The case provides that an occupier of residential accommodation at rent for a specific term can be understood as either a tenant or a lodger.[6] The occupier is recognized as a lodger if the property owner provides the occupier with attendance and services and the owner or his servants has unrestricted access to the premises. On the other hand, the occupier will be recognized as a tenant only if the property owner provides neither attendance nor services and has limited access to the premises.[7] In other words, if the grantee is entitled to exclusive possession of the premise, he will be recognized as a tenant. John Rhys Morris acknowledges the reasoning of Lord Templeman in Street v Mountford and contends that there are three main preconditions for considering the occupier as a tenant rather than a licensee: a) exclusive possession of residential accommodation; b) fixed or periodic term of occupancy; c) a stated rent.[8]

Morris makes apparent that the exclusiveness of possession is not the decisive factor for differentiation between a licence and a tenancy. There are cases when the occupiers in exclusive possession have been held to be licensees. For instance, in Marcroft Vagons v Smith, a property owner permitted her daughter to remain in possession of property paying rent for six months.[9]

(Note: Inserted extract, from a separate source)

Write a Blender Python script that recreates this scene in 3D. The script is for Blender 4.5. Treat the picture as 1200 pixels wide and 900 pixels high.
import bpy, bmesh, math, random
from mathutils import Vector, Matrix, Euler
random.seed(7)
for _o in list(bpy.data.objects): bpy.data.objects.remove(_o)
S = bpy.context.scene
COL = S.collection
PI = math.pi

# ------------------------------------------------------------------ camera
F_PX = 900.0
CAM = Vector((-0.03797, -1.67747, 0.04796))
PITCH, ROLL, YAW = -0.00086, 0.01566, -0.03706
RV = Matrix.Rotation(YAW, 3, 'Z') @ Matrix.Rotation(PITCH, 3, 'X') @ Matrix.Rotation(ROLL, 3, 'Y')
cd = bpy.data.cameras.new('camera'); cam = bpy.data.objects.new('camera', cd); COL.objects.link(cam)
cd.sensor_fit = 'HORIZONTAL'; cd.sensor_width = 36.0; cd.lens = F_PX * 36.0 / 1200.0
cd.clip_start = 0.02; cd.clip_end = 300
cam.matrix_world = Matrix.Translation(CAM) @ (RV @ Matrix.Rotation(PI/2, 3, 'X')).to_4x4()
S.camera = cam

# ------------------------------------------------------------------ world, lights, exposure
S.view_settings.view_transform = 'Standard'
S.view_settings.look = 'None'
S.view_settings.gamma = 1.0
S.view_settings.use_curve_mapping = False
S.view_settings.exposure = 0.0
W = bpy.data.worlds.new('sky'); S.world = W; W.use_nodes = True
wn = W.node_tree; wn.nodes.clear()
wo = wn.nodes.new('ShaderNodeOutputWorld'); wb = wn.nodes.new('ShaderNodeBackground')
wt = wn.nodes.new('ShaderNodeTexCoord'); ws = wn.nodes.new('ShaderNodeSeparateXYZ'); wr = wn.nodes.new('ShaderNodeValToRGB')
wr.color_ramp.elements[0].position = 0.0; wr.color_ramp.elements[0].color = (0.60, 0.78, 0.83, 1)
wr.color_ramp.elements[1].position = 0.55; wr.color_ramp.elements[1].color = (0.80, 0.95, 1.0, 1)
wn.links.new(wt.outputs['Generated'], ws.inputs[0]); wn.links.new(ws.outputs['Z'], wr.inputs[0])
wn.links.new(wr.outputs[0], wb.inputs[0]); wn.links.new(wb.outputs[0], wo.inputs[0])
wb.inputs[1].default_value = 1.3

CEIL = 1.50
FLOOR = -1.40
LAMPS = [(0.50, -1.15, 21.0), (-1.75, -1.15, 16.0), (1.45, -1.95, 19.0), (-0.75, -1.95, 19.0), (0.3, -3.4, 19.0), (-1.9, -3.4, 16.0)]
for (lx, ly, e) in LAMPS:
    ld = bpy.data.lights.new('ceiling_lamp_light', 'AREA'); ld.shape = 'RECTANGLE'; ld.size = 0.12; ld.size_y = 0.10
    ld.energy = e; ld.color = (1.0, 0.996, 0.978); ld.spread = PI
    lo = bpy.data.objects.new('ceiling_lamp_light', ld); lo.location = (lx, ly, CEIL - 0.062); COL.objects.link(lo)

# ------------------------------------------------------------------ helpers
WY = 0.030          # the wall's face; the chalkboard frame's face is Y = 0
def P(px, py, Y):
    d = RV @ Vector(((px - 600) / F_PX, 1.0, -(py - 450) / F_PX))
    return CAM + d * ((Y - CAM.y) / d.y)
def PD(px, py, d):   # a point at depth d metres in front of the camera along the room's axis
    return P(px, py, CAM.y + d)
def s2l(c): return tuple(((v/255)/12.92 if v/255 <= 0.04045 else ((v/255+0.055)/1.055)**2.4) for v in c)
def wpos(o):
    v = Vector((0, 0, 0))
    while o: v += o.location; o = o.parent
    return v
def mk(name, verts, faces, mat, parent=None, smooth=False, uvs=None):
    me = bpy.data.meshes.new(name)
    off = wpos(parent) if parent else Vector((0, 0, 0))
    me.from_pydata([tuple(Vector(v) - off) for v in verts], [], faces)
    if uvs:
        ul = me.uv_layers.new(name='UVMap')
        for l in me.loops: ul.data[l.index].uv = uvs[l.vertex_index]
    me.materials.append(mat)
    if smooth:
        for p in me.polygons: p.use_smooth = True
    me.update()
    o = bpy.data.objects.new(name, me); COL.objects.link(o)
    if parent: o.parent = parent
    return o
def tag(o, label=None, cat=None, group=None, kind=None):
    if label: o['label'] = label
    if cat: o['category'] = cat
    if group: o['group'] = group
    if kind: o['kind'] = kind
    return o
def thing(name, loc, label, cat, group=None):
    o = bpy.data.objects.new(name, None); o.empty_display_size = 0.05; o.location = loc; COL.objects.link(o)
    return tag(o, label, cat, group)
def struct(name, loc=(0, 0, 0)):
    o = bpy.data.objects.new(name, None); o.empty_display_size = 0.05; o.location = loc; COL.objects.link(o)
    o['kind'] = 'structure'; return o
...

Applying the above-captioned principles of Street v Mountford to Urd’s case, it is possible to concede that Urd’s occupancy of Hild’s Flat is licence, or lodging, rather than tenancy. The facts show that Urd has not been provided with Hild’s flat for exclusive possession. Nor has Hild’s flat been granted to Urd for a fixed or periodic term. According to the facts of Urd’s case, Urd has been allowed by Hild to occupy the First Floor flat ‘until something comes up’. Also, Urd has both to pay for cleaning services and provide Hild’s cleaning lady with unrestricted access to the premises. All this evidence means that the court will be unlikely to uphold Urd’s claim to be a tenant.